Opinion: 2024 in review

Governance is key to improvement. Simples.

Last year’s challenges have been joined by a raft of new ones while the improvement potential of governance remains stifled

Last year’s challenges have been joined by a raft of new ones while the improvement potential of governance remains stifled

22 Dec 2024, 5:00

The spirit of the school governance community is enduringly optimistic, despite the challenges and the growing expectations we face. That said the best mental image I can conjure of governing boards throughout 2024 is of a group of meerkats.

Among our community are those who stand to attention, alive to new threats and opportunities on the horizon. Then there are those of us busily scurrying around, digging shelters and seeking out reserves (what is left of them) and those who forage and explore for sustenance.

This year has kept every  member of the gang busy.

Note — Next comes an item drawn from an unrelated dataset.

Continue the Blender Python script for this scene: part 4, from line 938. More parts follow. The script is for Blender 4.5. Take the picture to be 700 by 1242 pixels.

Politically, 2024 has delivered something of a half-way house (or should that be a half-way burrow?).

Major policy developments since the election have spoken to our campaign for the simple-but-vital cause of ambition. So there is a sense of optimism. But as strategic decision-makers, balancing ambition with reality continues to be difficult.

The resource challenges Edward Vitalis spoke of this time last year are still assailing our remarkable resilience. And in addition to those, the governance community has quietly and diligently battled vast swathes of additional pressure points.

Among these, this year’s NGA annual governance survey report highlighted a decline in confidence around school finances, concern about SEND provision, the growing role of our schools in bridging the gap with extended services, the deteriorating school estate, accountability pressures and slow progress on the sustainability agenda.

2024 has brought us to a simple yet poignant conclusion: the growing challenges our school system faces are due to an increasingly frail and wanting societal offering for children and young people.

The new government offers some fresh perspectives, far beyond what seemed a myopic emphasis on school structures. However, while governing boards will no doubt endorse the new emphasis on “fixing the foundations of education”, they will be less enamoured with the lack of detail about how this is to be done.

There has been no real sign that governance is respected

On school structure alone, it’s still unclear what “smoothing the differences” between academies and maintained schools will look like in practice.

Meanwhile, funding remains our dominant concern. Only 19 per cent of schools and trusts consider themselves financially sustainable in the medium to long term. The proportion of governing boards citing budget balancing as their top challenge has reached an all-time high of 60 per cent.

So the autumn budget’s announcements of £1.4 billion for school buildings, £1 billion for SEND provision and £2.3 billion for core budgets are a welcome recognition of sector need, but the truth is that they don’t add up to anything transformative.

What could be transformative is the introduction of regional improvement (or RISE) teams. These signal a shift toward more collaborative, sector-led improvement and represent a moment of needed change and a cause for governance self-reflection.

The year started with a ‘Big Listen’ from Ofsted, and its immediate consequences offered hope. However, recent Schools Week coverage shows the potential of more, not less, Ofsted-dominated accountability.

That simply would not be right. NGA’s annual governance survey revealed 51 per cent of respondents identify Ofsted as the single most significant factor shaping practice in their school or trust. The balance between accountability, incentives and local needs is dangerously out of alignment.

Unlike the time-limited assessment that external inspection or desk-based exercises from the DfE offer, governing boards offer persistent, consistent oversight informed by a deep understanding of local context.

Sadly, the past year has shown no real sign that governance is being recognised and respected for this. In 2025, we must continue to make the case that inspection and DfE-driven interventions are just one part of a much wider, more holistic accountability system.

In all my time in governance, I’ve never known our mob to simply burrow and shelter, though who could blame it after the past few years?

Next year, our sentries will have an eye on the new government’s commitment to breaking down barriers to opportunity, as well as new challenges ahead.

But as resources continue to be scarce, our most valued contribution might well be foraging. A mission-led government, at least, opens up new opportunities to do that.